Tuesday, July 14, 2015

Present Crash: Double Blast from the Past

Present Crash: Double Blast from the Past
By Erick San Juan


While all Western eyes remain firmly focused on Greece, a potentially much more significant financial crisis is developing on the other side of the world. In some quarters, it’s already being called China’s 1929 – the year of the most infamous stock market crash in history and the start of the economic catastrophe of the Great Depression. (Source: Jeremy Warner, 7/9/2015)

That’s not all, a double blast from the past, the global financial crisis of 2008-2009.

From the article of Pam Martens and Russ Martens (July 8) – “It’s starting to feel like we never actually emerged from the 2008 crisis: the U.S. government and the Federal Reserve simply threw $13 trillion at the crisis and walked away, hoping that an endless zero-interest-rate-policy (Zirp) would patch over the cracks in the global financial system. What we seem to have now is an endless series of rolling crises instead of one big global crisis. The rolling crises, from Puerto Rico to Greece to China’s stock market, all have one thing in common – the unravelling of too much debt. That could rapidly turn into a full-fledged global crisis if policymakers misdiagnose what’s happening, treating the problems as isolated crises instead of a interconnected debt hangover from the go-go years.

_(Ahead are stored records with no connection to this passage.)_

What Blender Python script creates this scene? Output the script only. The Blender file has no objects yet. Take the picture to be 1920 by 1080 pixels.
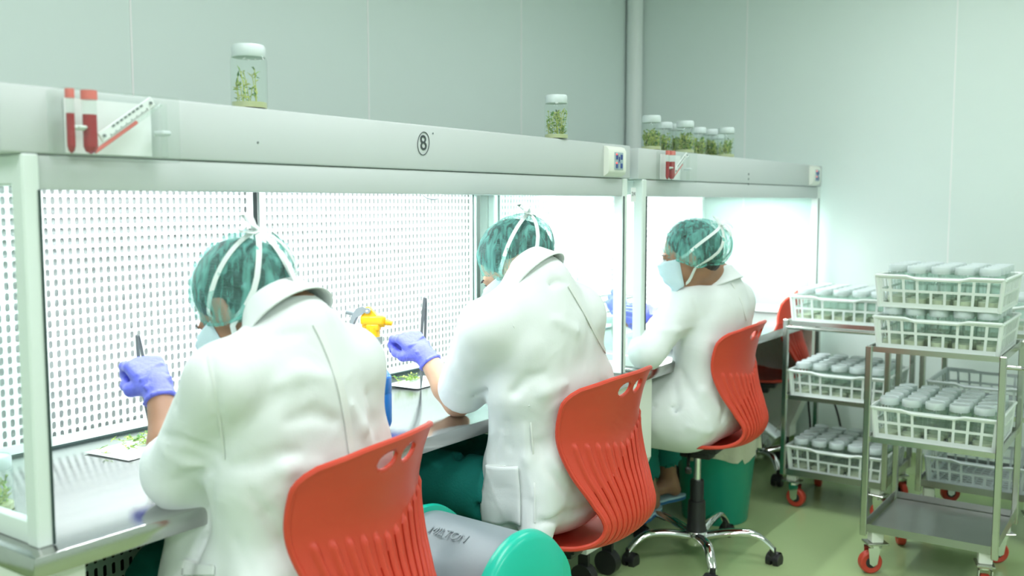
import bpy, bmesh, math, random
import numpy as np
from mathutils import Vector, Matrix, Euler
S = bpy.context.scene
COL = S.collection
PI = math.pi
random.seed(7)
rng = np.random.default_rng(5)

# ------------------------------------------------------------------ camera
FPX = 1808.0
PIT, YAW = 0.0885, 0.6115
CAM = Vector((-0.8575, -1.5453, 1.3575))
cF = Vector((math.cos(PIT) * math.cos(YAW), math.cos(PIT) * math.sin(YAW), -math.sin(PIT)))
cR = Vector((math.sin(YAW), -math.cos(YAW), 0))
cU = cR.cross(cF)
cam = bpy.data.cameras.new('camera')
cam.sensor_width = 36
cam.lens = FPX * 36 / 1920
cam.clip_start = 0.05
cam.dof.use_dof = True
cam.dof.focus_distance = 2.55
cam.dof.aperture_fstop = 2.8
camo = bpy.data.objects.new('camera', cam)
COL.objects.link(camo)
camo.matrix_world = Matrix(((cR.x, cU.x, -cF.x, CAM.x), (cR.y, cU.y, -cF.y, CAM.y), (cR.z, cU.z, -cF.z, CAM.z), (0, 0, 0, 1)))
S.camera = camo

def at(u, v, x=None, y=None, z=None):
    """world point seen at a spot of the photograph, on the plane x=, y= or z= (used for measuring)"""
    D = cF + cR * ((u - 960) / FPX) - cU * ((v - 540) / FPX)
    if x is not None: t = (x - CAM.x) / D.x
    elif y is not None: t = (y - CAM.y) / D.y
    else: t = (z - CAM.z) / D.z
    return CAM + D * t

# ------------------------------------------------------------------ exposure, world, lights
S.view_settings.view_transform = 'Standard'
S.view_settings.look = 'None'
S.view_settings.gamma = 1
S.view_settings.use_curve_mapping = False
S.cycles.transparent_max_bounces = 24
S.view_settings.exposure = 0.0
w = bpy.data.worlds.new('world'); S.world = w; w.use_nodes = True
w.node_tree.nodes['Background'].inputs[0].default_value = (0.55, 0.65, 0.6, 1)
w.node_tree.nodes['Background'].inputs[1].default_value = 0.3

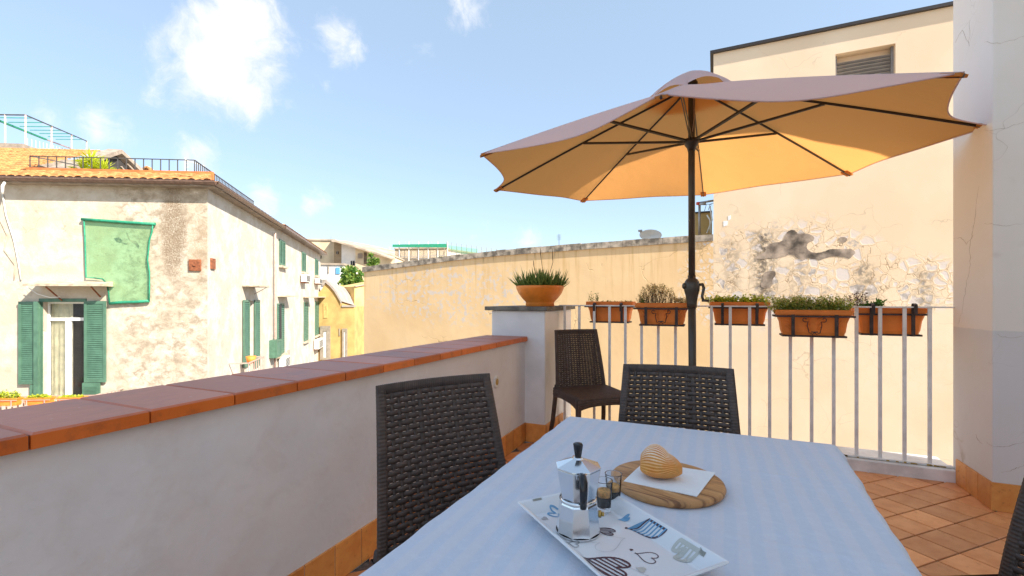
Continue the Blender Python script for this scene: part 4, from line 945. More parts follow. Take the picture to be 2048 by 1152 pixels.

The plunging price action in industrial commodities this week strongly suggests that debt was not sufficiently purged in the 2008-2009 economic meltdown and debt liquidation is back with a vengeance.

The China stock market, the second largest in the world after the U.S., locked down 72 percent of its stocks on Wednesday, according to Bloomberg, with “at least 1,331 companies halted on mainland exchanges and another 747 falling by the 10 percent daily limit.” This has effectively frozen $2.6 trillion of stock from trading, according to Bloomberg.

The Shanghai Composite, which clearly would have fallen by a much greater amount if all stocks had been trading, fell 5.9 percent at the close, bringing its loss to 32 percent from its peak set less than a month ago. The Shenzhen Composite Index, consisting of smaller companies and tech stocks, has plunged 40 percent from its peak this year.”

People repeating history, actually the worst part of it. Remember how the Japanese became jetsetters and even bought US golf courses and the Empire State Building, then the stock market plunged and so many Japanese big business did 'Harakiri'. Then the Soviets became the new jetsetters in the mid 90’s because of Gorbachev’s Glastnost and Perestroika, until the November 1998 chopping of the Berlin Wall which I witnessed with amazement, when almost the whole Eastern establishment collapsed.
Now we can see the possible implosion in China due to the open-secret in-fighting between the economic and political leaders versus the military hardliners headed by Xi Jinping.

Japanese acquisitions of American assets have been a frequent occurrence. Thirty years ago, they were the cause for anxiety. Now, they should just be a reminder that China probably won't take over the U.S. either, no matter what their billionaires manage to buy.

And we thought that China is too big to fail. I thought that it’s only in the Philippines that we are bombarded with good news coming from the government. With the collapse of Greece, suddenly the truth that I know for so many years is now a reality with China losing big in the international market.

Propaganda after propaganda that the spinmasters are desperately doing to cover up the real state of China’s economy suddenly catch up with them with a big bang.

Lesson to our own financial and economic ‘experts’, what goes around comes around, thrash in, thrash out.